## What you will do
Begin at the first line below and copy each line exactly, ending with the line where "S.camera = cam" appears.

## Records excerpted from a collection
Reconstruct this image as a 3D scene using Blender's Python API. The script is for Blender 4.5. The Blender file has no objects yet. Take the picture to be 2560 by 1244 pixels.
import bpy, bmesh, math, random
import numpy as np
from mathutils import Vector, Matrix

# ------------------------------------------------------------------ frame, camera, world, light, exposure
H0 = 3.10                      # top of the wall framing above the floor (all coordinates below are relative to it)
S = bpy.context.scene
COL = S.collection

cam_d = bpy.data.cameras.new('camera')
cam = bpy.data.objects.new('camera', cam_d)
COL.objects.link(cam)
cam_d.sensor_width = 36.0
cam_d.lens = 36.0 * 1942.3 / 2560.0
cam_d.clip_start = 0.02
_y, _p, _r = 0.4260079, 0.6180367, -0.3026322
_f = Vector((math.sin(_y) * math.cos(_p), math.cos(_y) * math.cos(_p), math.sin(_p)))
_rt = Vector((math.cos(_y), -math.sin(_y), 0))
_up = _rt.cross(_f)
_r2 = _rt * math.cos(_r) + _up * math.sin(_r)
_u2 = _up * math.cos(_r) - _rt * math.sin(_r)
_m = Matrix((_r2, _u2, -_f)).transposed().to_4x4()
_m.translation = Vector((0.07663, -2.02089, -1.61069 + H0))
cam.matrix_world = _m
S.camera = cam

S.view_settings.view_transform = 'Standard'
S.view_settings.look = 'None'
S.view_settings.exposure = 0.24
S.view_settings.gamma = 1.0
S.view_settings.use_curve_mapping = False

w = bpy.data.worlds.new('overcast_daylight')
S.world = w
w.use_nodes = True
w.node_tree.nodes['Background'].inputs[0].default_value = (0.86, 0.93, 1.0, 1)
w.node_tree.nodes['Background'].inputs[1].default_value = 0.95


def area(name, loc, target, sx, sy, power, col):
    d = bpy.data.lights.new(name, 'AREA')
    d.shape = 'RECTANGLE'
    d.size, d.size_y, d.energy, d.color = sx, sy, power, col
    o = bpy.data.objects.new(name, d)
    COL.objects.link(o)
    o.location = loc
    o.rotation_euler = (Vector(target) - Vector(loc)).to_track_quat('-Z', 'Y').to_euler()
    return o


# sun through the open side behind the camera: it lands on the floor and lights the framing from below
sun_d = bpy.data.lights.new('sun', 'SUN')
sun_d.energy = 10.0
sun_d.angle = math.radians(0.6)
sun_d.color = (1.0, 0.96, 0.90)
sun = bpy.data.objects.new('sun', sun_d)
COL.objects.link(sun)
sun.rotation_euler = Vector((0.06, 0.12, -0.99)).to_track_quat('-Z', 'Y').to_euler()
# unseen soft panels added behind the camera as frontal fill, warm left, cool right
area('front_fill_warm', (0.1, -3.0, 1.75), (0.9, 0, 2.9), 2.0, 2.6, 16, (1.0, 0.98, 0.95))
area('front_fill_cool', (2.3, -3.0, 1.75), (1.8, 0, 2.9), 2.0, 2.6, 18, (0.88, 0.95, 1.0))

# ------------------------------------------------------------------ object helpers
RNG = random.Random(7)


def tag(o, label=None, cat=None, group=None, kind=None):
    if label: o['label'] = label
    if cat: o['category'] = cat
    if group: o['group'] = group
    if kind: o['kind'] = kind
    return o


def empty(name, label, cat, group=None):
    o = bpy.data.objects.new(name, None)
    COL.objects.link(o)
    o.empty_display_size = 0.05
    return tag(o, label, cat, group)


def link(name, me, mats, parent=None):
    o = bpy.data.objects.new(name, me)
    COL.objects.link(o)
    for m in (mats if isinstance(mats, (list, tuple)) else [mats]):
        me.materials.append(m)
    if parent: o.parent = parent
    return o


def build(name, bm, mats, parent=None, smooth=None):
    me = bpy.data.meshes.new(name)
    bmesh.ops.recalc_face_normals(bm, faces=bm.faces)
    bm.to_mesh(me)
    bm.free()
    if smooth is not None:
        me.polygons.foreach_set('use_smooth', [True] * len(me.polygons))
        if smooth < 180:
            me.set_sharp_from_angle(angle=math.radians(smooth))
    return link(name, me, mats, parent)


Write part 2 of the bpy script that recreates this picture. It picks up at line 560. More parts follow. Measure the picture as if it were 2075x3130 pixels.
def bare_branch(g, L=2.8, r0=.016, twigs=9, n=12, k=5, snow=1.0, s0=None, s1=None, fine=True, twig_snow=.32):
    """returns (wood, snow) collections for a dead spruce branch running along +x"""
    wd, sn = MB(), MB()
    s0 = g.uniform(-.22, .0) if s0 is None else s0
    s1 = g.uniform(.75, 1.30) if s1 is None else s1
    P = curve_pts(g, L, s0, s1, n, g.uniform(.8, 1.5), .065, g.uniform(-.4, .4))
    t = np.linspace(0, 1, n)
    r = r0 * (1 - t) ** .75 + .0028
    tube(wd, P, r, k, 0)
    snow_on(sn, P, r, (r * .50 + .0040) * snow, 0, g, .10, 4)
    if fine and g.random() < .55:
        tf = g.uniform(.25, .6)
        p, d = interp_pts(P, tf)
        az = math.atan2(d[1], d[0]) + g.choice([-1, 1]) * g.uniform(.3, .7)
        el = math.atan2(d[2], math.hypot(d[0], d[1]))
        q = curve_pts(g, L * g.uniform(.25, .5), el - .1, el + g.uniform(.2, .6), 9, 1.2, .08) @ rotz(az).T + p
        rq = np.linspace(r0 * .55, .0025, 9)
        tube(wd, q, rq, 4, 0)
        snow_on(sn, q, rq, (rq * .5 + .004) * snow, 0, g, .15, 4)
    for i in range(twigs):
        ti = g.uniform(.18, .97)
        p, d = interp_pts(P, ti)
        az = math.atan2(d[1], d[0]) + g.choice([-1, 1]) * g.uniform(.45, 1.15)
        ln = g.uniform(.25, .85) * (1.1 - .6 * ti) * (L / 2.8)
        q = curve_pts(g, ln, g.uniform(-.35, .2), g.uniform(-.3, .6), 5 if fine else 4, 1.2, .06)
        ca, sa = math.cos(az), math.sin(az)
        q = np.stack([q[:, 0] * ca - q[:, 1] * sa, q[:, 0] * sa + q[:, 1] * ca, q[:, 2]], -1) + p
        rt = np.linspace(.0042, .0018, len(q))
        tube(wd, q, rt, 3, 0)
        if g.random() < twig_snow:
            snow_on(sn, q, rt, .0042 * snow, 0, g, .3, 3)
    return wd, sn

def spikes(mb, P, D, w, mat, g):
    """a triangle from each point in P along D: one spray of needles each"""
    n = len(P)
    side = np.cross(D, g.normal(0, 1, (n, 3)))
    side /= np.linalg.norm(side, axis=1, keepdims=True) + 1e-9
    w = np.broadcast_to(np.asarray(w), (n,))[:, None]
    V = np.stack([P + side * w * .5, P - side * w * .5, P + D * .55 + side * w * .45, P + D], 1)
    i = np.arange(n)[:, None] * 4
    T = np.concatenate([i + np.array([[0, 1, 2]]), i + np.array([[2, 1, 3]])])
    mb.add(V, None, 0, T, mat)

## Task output
Reconstruct this image as a 3D scene using Blender's Python API. The script is for Blender 4.5. The Blender file has no objects yet. Take the picture to be 2560 by 1244 pixels.
import bpy, bmesh, math, random
import numpy as np
from mathutils import Vector, Matrix

# ------------------------------------------------------------------ frame, camera, world, light, exposure
H0 = 3.10                      # top of the wall framing above the floor (all coordinates below are relative to it)
S = bpy.context.scene
COL = S.collection

cam_d = bpy.data.cameras.new('camera')
cam = bpy.data.objects.new('camera', cam_d)
COL.objects.link(cam)
cam_d.sensor_width = 36.0
cam_d.lens = 36.0 * 1942.3 / 2560.0
cam_d.clip_start = 0.02
_y, _p, _r = 0.4260079, 0.6180367, -0.3026322
_f = Vector((math.sin(_y) * math.cos(_p), math.cos(_y) * math.cos(_p), math.sin(_p)))
_rt = Vector((math.cos(_y), -math.sin(_y), 0))
_up = _rt.cross(_f)
_r2 = _rt * math.cos(_r) + _up * math.sin(_r)
_u2 = _up * math.cos(_r) - _rt * math.sin(_r)
_m = Matrix((_r2, _u2, -_f)).transposed().to_4x4()
_m.translation = Vector((0.07663, -2.02089, -1.61069 + H0))
cam.matrix_world = _m
S.camera = cam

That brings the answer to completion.